As the deadline for the federal cell phone number portability mandate draws closer, Verizon Wireless is going out of its way to point out its competitors attempts to avoid it.
The Bedminster, N.J., company earlier this month issued a filing to the Federal Communications Commission urging the agency to reject any attempts from its competitors to squash the mandate.
“Now on the verge of achieving wireless [local number portability], the Commission faces a direct challenge to it that, if not quickly and firmly rejected, will gut the effectiveness of the mandate,” the Verizon filing states.

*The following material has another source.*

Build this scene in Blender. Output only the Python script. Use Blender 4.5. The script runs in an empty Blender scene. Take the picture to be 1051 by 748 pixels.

LNP, to be implemented Nov. 24, gives cell phone customers the right to keep their phone numbers even when they switch carriers.
Verizon once opposed the mandate, along with the rest of the major cellular carriers, but in June the company changed its tune, announcing that Verizon will not only support the mandate, but it will also not charge number porting fees to old customers who want to switch carriers or new customers who want to keep their numbers.
Meanwhile, a consortium called the Wireless Carrier Group continues to oppose the mandate. The group comprises Sprint Corp., Alltel Communications Inc., Nextel Communications Inc., Cingular Wireless LLC and AT&T Wireless Services Inc.
The WCG has filed several letters to the FCC arguing that the mandate is vague and unnecessary.
“Its a solution looking for a problem in a lot of ways,” said Doug Brandon, vice president of federal affairs at AT&T Wireless Washington bureau and the companys WCG representative. “There are at least six carriers, and customers seem to have no problem changing between them.”
The latest major WCG filing addresses a July 3 letter from John Muleta, chief of the FCC Wireless Telecommunications Bureau, in Washington, to the CTIA, which is the wireless industrys largest lobbying group.
Muletas letter indicated that carriers cannot refuse to port a customers phone number to another carrier while attempting to collect delinquent fees from that customer. (Muletas letter followed a previous filing from Verizon warning against the “schemes” of its competitors to fight the porting process.)
Dated Aug. 1, the WCGs lengthy response to the letter states that the group does not consider Muletas statement to be a binding rule.
“Due to the new and novel issue the WTB letter addresses and the dramatic impact that a directive on unconditional porting would have on carriers operations and contracts, it does not appear that the Commission would treat the WTB letter as having a binding effect,” the WCG filing says.
If porting werent contingent on settling up with a company, “all of a sudden, customers would bear more costs,” AT&T Wireless Brandon said. “Free phones would go away; the cost of bad debt would be passed on to everyone else.”
AT&T Wireless charges a per-month service fee of $1.75 that includes recovery for several FCC mandates, including location-based services for emergency operators (Enhanced 911), number pooling and LNP. If the FCC rescinds the portability rule, the company would lower the fee, Brandon said. Cingular, Nextel and Sprint also charge similar monthly regulatory fees related to the portability mandate.
The WCG filing goes on to argue against the Muleta letter for some 20 pages stating, among other things, that Muletas “guidance” would unlawfully abrogate carrier contracts.
Verizons response filing argues that, aside from Cingular, none of the WCG carriers has mentioned a service contract that includes a provision requiring customers to pay in full before porting their number.
“[The opponents] make it clear that they will slow or block a customers desire to change carriers and keep the same numbers until the customer fully settles up his account [even if some charges are in dispute],” Verizons filing says.
The FCC has yet to respond, but the CTIA has made it clear that it backs the WCG. “Unfortunately, important policy decisions that will determine how wireless number portability will affect consumers are becoming a competitive slugfest rather than a search for solutions,” said Tom Wheeler, president of the CTIA, in a statement.